● Goal
Take the lines from the top down to and including the one with "tis = mb.build('tissue', M['tissue'], smooth=True);" and repeat them exactly. Omit images.

━━━ Data extract

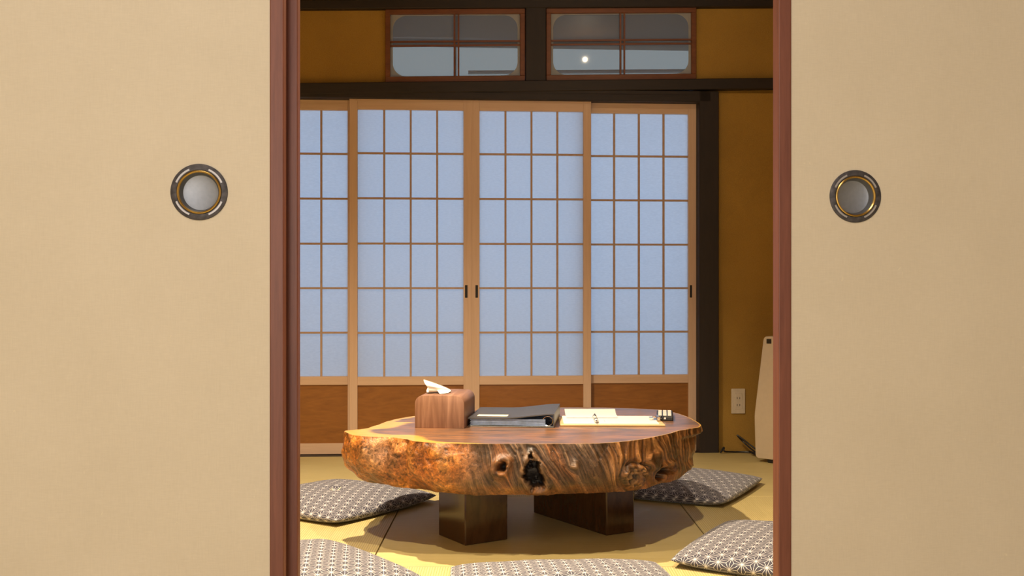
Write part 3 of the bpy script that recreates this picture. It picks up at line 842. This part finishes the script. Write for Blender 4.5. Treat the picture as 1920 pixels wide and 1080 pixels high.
# the front corner of the sheet hangs over the box edge of the slot
p = [bm.verts.new(q) for q in ((-0.206, 3.598, Z0 + hh + 0.006), (-0.214, 3.572, Z0 + hh + 0.0015), (-0.240, 3.540, Z0 + hh + 0.0015), (-0.252, 3.575, Z0 + hh + 0.012), (-0.235, 3.590, Z0 + hh + 0.016))]
bm.faces.new(p)
mb = MB(); mb.bm.free(); mb.bm = bm
tis = mb.build('tissue', M['tissue'], smooth=True); tag(tis, 'white tissue sheet poking out of the walnut tissue box', 'tissue')

# ring binder
rb = empty('ring_binder', (0.139, 3.508, Z0), R(-6)); tag(rb, 'charcoal ring binder with clear page sleeves lying on the table', 'binder')
WB, DB = 0.287, 0.315
MB().box(-WB, 0, 0, DB, 0.0, 0.0035).build('back_cover', M['leather'], rb, bevel=0.001)
MB().box(-0.004, 0.0, 0, DB, 0.0035, 0.042).build('spine', M['leather'], rb, bevel=0.001)
bm = bmesh.new(); rows = []
for i in range(13):
    x = -WB * i / 12; zz = 0.042 - 0.0145 * smooth01(i / 12, 0, 0.6) - 0.001 * i / 12
    rows.append([bm.verts.new((x, y, zz + dz)) for y in (0, DB) for dz in (0, 0.0035)])
for a, b in zip(rows, rows[1:]):
    for p, q in ((0, 1), (1, 3), (3, 2), (2, 0)): bm.faces.new((a[p], a[q], b[q], b[p]))
bm.faces.new((rows[0][0], rows[0][1], rows[0][3], rows[0][2])); bm.faces.new((rows[-1][0], rows[-1][1], rows[-1][3], rows[-1][2]))
mb = MB(); mb.bm.free(); mb.bm = bm; mb.build('front_cover', M['leather'], rb)
for k in range(8):
    zz = 0.0058 + 0.0026 * k
    MB().box(-WB + 0.006 + 0.002 * (k % 3), -0.030, 0.006 + 0.0015 * (k % 2), DB - 0.006, zz, zz + 0.0019).build('page_sleeve', M['sleeve'], rb)
for y in (0.010, 0.118, 0.20, 0.29):
    MB().tube([(-0.022 + 0.017 * math.cos(R(k * 24)), y, 0.021 + 0.016 * math.sin(R(k * 24))) for k in range(16)], 0.0013, 6).build('ring', M['chrome'], rb)
lb = MB().prism([(-0.262, 0.045), (-0.160, 0.045), (-0.160, 0.085), (-0.262, 0.085)], 0.0304, 0.0312, 'z').build('title_label', M['label'], rb); lb['label'] = 'cream title label on the cover'

# clipboard with paper
cb = empty('clipboard', (0.160, 3.548, Z0), R(-1.0)); tag(cb, 'wooden clipboard with white paper lying right of the binder', 'clipboard')
MB().box(0, 0.350, 0, 0.225, 0.0, 0.006).build('board', M['board'], cb, bevel=0.002)
MB().box(0.012, 0.330, 0.004, 0.219, 0.0062, 0.0088).build('paper_pad', M['paper'], cb)['label'] = 'white paper sheets'
MB().box(0.152, 0.1535, 0.05, 0.10, 0.0088, 0.0091).build('printed_rule', M['ink'], cb)['label'] = 'thin printed blue line'
ck = MB().box(0.318, 0.343, 0.085, 0.150, 0.0088, 0.011); ck.tube([(0.338, 0.086, 0.016), (0.338, 0.149, 0.016)], 0.0055, 10)
ck.box(0.308, 0.322, 0.10, 0.135, 0.010, 0.017)
ck.build('clip', M['chrome'], cb)
MB().tube([(0.343, 0.10, 0.010), (0.352, 0.10, 0.016), (0.358, 0.117, 0.018), (0.352, 0.135, 0.016), (0.343, 0.135, 0.010)], 0.002, 6).build('hanging_loop', M['black'], cb)
# loose sheet behind, half on the clipboard
bm = bmesh.new(); rows = []
for i in range(17):
    y = 3.70 + 0.32 * i / 16; zz = Z0 + 0.0098 - 0.0088 * smooth01(y, 3.775, 3.84) + 0.003 * smooth01(y, 3.97, 4.02)
    xo = 0.188 + 0.010 * (y - 3.70) / 0.32; xe = 0.366 + 0.022 * (y - 3.70) / 0.32
    rows.append([bm.verts.new((x, y, zz + d)) for x in (xo, xe) for d in (0, 0.0006)])
for a, b in zip(rows, rows[1:]):
    for p, q in ((0, 1), (1, 3), (3, 2), (2, 0)): bm.faces.new((a[p], a[q], b[q], b[p]))
bm.faces.new((rows[0][0], rows[0][1], rows[0][3], rows[0][2])); bm.faces.new((rows[-1][0], rows[-1][1], rows[-1][3], rows[-1][2]))
mb = MB(); mb.bm.free(); mb.bm = bm
tag(mb.build('paper_sheet', M['paper']), 'loose white sheet lying behind the clipboard on the table', 'paper')
# pen pointing away from the viewer
pn = empty('pen', (0.281, 3.555, Z0 + 0.0105 + 0.0065), R(-2)); tag(pn, 'thick white and black pen lying across the clipboard', 'pen')
MB().tube([(0, 0.0, 0), (0, 0.002, 0), (0, 0.05, 0), (0, 0.135, 0), (0, 0.14, 0)], [0.004, 0.0058, 0.0062, 0.0062, 0.005], 16).build('barrel', M['paper'], pn, smooth=True)
for y0, y1 in ((0.018, 0.034), (0.055, 0.062), (0.115, 0.13)):
    MB().tube([(0, y0, 0), (0, y1, 0)], 0.0068, 16).build('band', M['black'], pn, smooth=True)['label'] = 'black band'
MB().box(-0.0016, 0.0016, 0.085, 0.138, 0.0055, 0.0085).build('pocket_clip', M['black'], pn)
MB().tube([(0, 0.0, 0), (0, -0.010, 0)], [0.0038, 0.001], 12).build('tip', M['chrome'], pn, smooth=True)
# remote control
rc = empty('remote_control', (0.529, 3.690, Z0), R(-8)); tag(rc, 'black remote control with pale keys at the right end of the table', 'remote control')
MB().box(-0.029, 0.029, 0, 0.175, 0.0, 0.017).build('body', M['black'], rc, bevel=0.004, seg=2)
for r_ in range(7):
    for c_ in range(3):
        MB().box(-0.023 + c_ * 0.0165, -0.011 + c_ * 0.0165, 0.010 + r_ * 0.023, 0.026 + r_ * 0.023, 0.0168, 0.0192).build('button', M['key'], rc)
MB().box(-0.0035, 0.0035, -0.0012, 0.001, 0.006, 0.012).build('emitter', M['paper'], rc)['label'] = 'small white emitter on the front end'

# ------------------------------------------------------------------ panel heater, outlet, cord at the right of the back wall
ht = empty('panel_heater', (1.145, 5.035, 0), R(-40)); tag(ht, 'cream upright panel heater standing by the ochre wall at right', 'heater')
def rpoly(pts, r, n=5):
    out = []
    for i, p in enumerate(pts):
        a, b = Vector(pts[i - 1]), Vector(pts[(i + 1) % len(pts)]); p = Vector(p)
        d0, d1 = (a - p).normalized() * r, (b - p).normalized() * r
        for k in range(n + 1):
            t = k / n; q = (p + d0) * (1 - t) ** 2 + p * 2 * t * (1 - t) + (p + d1) * t * t; out.append((q.x, q.y))
    return out
outl = rpoly([(0.004, 0.018), (0.446, 0.018), (0.452, 0.22), (0.412, 0.594), (0.046, 0.594), (-0.002, 0.22)], 0.02)
MB().prism(outl, 0.0, 0.055, 'y').build('shell', M['heater'], ht, bevel=0.005, seg=2, smooth=True)
MB().box(0.062, 0.086, -0.0015, 0.002, 0.560, 0.582).build('display', M['black'], ht)['label'] = 'small black display window'
MB().box(0.11, 0.13, -0.0012, 0.002, 0.562, 0.578).build('button', M['white_plastic'], ht)
for x in (0.06, 0.36): MB().box(x, x + 0.03, 0.010, 0.085, 0.0, 0.019).build('foot', M['black'], ht, bevel=0.003)

ol = empty('wall_outlet', BACK['loc'], TH); tag(ol, 'white double wall outlet on the ochre wall beside the heater', 'outlet')
MB().box(1.103, 1.174, 0.0045, 0.0122, 0.189, 0.315).build('plate', M['white_plastic'], ol, bevel=0.004, seg=3)
MB().box(1.120, 1.157, 0.0030, 0.006, 0.212, 0.292).build('socket_face', M['white_plastic'], ol, bevel=0.001)
for z in (0.268, 0.233):
    for u in (1.1315, 1.1445): MB().box(u - 0.0012, u + 0.0012, 0.0020, 0.0036, z - 0.005, z + 0.005).build('slot', M['slot'], ol)

wy = lambda x: wallY(x)
P = []
def spline(pts, n=8):
    out = []
    for i in range(len(pts) - 1):
        p0, p1, p2, p3 = (Vector(pts[max(0, min(len(pts) - 1, i + k))]) for k in (-1, 0, 1, 2))
        for k in range(n):
            t = k / n; out.append(0.5 * ((2 * p1) + (p2 - p0) * t + (2 * p0 - 5 * p1 + 4 * p2 - p3) * t * t + (3 * p1 - p0 - 3 * p2 + p3) * t ** 3))
    out.append(Vector(pts[-1])); return out
cp = [(1.030, 5.27, 0.006), (1.05, 5.285, 0.030), (1.052, 5.28, 0.012), (1.10, 5.30, 0.006), (1.16, 5.295, 0.006), (1.215, 5.26, 0.010), (1.17, 5.28, 0.05), (1.12, 5.30, 0.088), (1.15, 5.30, 0.055), (1.20, 5.24, 0.012), (1.25, 5.18, 0.006), (1.20, 5.20, 0.010), (1.165, 5.235, 0.018), (1.20, 5.17, 0.006), (1.26, 5.12, 0.010), (1.30, 5.07, 0.02), (1.34, 5.03, 0.045)]
tag(MB().tube(spline(cp), 0.0042, 8).build('power_cord', M['black'], smooth=True), 'black power cord tangled on the floor behind the heater', 'cord')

━━━━━━

● Written solution
Write part 3 of the bpy script that recreates this picture. It picks up at line 842. This part finishes the script. Write for Blender 4.5. Treat the picture as 1920 pixels wide and 1080 pixels high.
# the front corner of the sheet hangs over the box edge of the slot
p = [bm.verts.new(q) for q in ((-0.206, 3.598, Z0 + hh + 0.006), (-0.214, 3.572, Z0 + hh + 0.0015), (-0.240, 3.540, Z0 + hh + 0.0015), (-0.252, 3.575, Z0 + hh + 0.012), (-0.235, 3.590, Z0 + hh + 0.016))]
bm.faces.new(p)
mb = MB(); mb.bm.free(); mb.bm = bm
tis = mb.build('tissue', M['tissue'], smooth=True); tag(tis, 'white tissue sheet poking out of the walnut tissue box', 'tissue')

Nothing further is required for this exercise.